Enable your employees greater autonomy and provide the tools they require to do their job successfully. A green bill only drives revenue, but its people that drive customer loyalty, satisfaction, and as a result of the two…revenue! Give employees the opportunity to be a part of the decision making process that way there are less mistakes and miscommunication of what’s expected.

6. Set the bar higher:

Many leaders recruit those that fit the job description on paper and hope they’ll be competent enough to be successful. In many organizations, being competent is enough to survive but not enough to grow. Instead, leaders must develop top-talent and recruit those that will not just do the job on paper but also go the extra mile. It’s far more effective to hire an employee who is already engaged and able to adapt to your culture rather than developing an employee that is initially disengaged.

7. Technology is/isn’t the answer:

Technology can be a double edged sword. In some industries it can enhance communications and productivity, yet in others it can be a distraction from work. Dependent on your industry, leaders must look for less ways to enhance communications via technology and instead invest in ways that enhance offline communications.

8. Initiate and demonstrate change:

Until a leader demonstrates to their employees that they’re willing to change, nothing will happen. A leader can’t only be specific about what they want and when. Don’t attempt to communicate what you want exactly and then reshape communications over and over. Instead, discuss with people ideas, opinions, and what their thoughts are.

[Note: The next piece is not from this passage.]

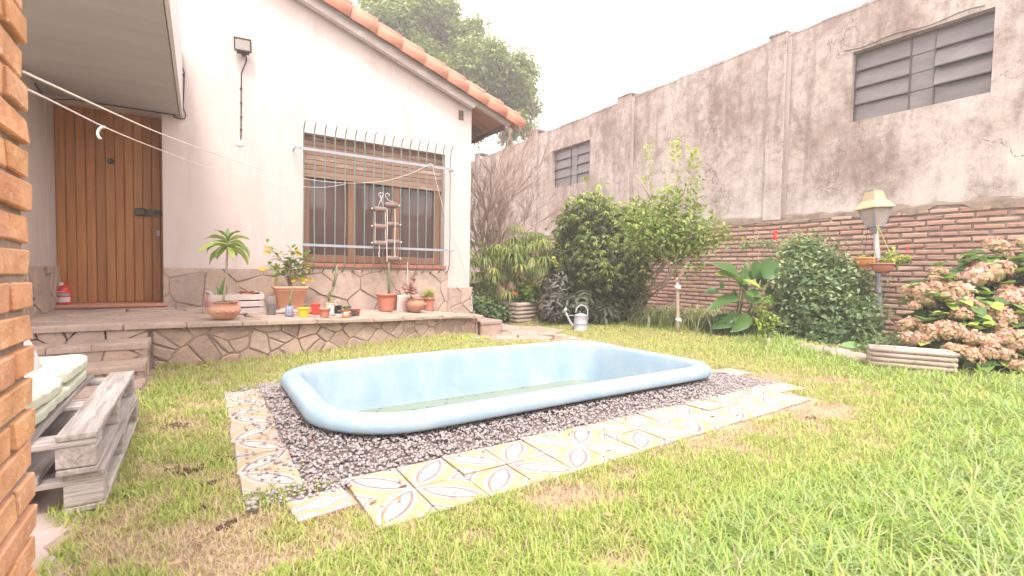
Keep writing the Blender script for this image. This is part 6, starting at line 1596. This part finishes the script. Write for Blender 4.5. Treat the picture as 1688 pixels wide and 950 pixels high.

Demonstrate to employees you value their ideas and opinions and if you use one of them, give credit!

9. Wellness:

Part of initiating and demonstrating change is also improving the working environment and culture. If employees work in a negative environment where transparency is low and barriers to information are high, they’re going to feel untrusted, frustrated, and more than likely be disengaged. Instead remove those barriers and enable employees to live a positive lifestyle by providing wellness options to manage their stress, anxiety, and fears.

10. Monetary incentives:

Leaders need to understand that the old methodology of paying someone more and expecting more doesn’t work anymore. Today’s workforce would rather be told how and why they’re a valuable team member rather than be given a monetary bonus. Money comes and goes, but words are everlasting. Communicating to an employee why they’re a part of the organizations success has a far greater effect on improving long-term performance, morale, and engagement.

So, there you have it! 10 leadership practices you must end today!